Europe accuses Belarus of flying in thousands of people from the Middle East and pushing them to cross into the European Union, which has been at odds with Belarusian President Alexander Lukashenko since a disputed election last year.
Minsk, which denies fomenting the crisis, cleared a migrant camp near the border on Thursday and started to repatriate some people to Iraq in an apparent change in tack in the conflict that has mushroomed into a major East-West confrontation.
Yet Poland says Minsk continues to truck hundreds of migrants to the frontier, where about 10 migrants are believed to have died with a frigid winter setting in.
“On Saturday … a group of about 100 very aggressive foreigners, brought to the border by Belarusian servicemen, tried to enter Poland by force. (Polish) services prevented the crossing,” the border guard said on Twitter on Sunday.
There had been 208 attempts by migrants to force their way into Poland from Belarus on Saturday, the border guard said, a few more than on Friday but well below the 501 attempts recorded on Wednesday.
Neighbouring Lithuania said 44 migrants were prevented from entering on Saturday, the lowest number in a week.
A dozen migrants from Iraq, speaking with Lithuanian news portal DELFI over the border with Belarus on Saturday, said they were forcibly brought there in military trucks by Belarus officials, who ignored their wish to go back to Iraq.
Poland’s Prime Minister Mateusz Morawiecki visited Estonia on Sunday morning to discuss the crisis with his counterpart Kaja Kallas.
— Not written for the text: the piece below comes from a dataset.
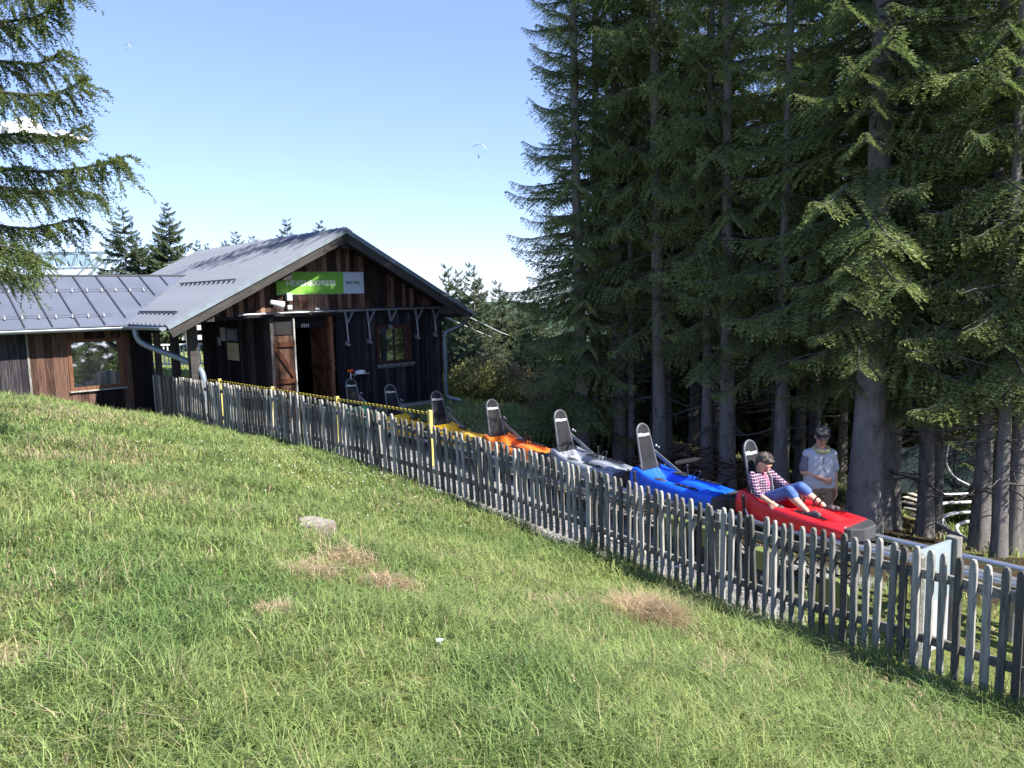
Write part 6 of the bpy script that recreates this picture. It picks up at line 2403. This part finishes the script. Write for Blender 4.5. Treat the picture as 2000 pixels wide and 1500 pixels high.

He will travel to Lithuania and Latvia later in the day.
“Today, on Poland’s Eastern border, we are dealing with a new type of war, a war in which migrants are weapons, in which disinformation is a weapon, a hybrid war,” Morawiecki said, adding further economic sanctions against Minsk were being discussed.
A poll by SW Research published by Rzeczpospolita daily on Sunday showed 55.1% of Poles are worried the crisis on the border could escalate into a regular armed conflict.
However, hundreds took part in protests in Warsaw and close to the Belarusian border on Saturday to demand help for the migrants.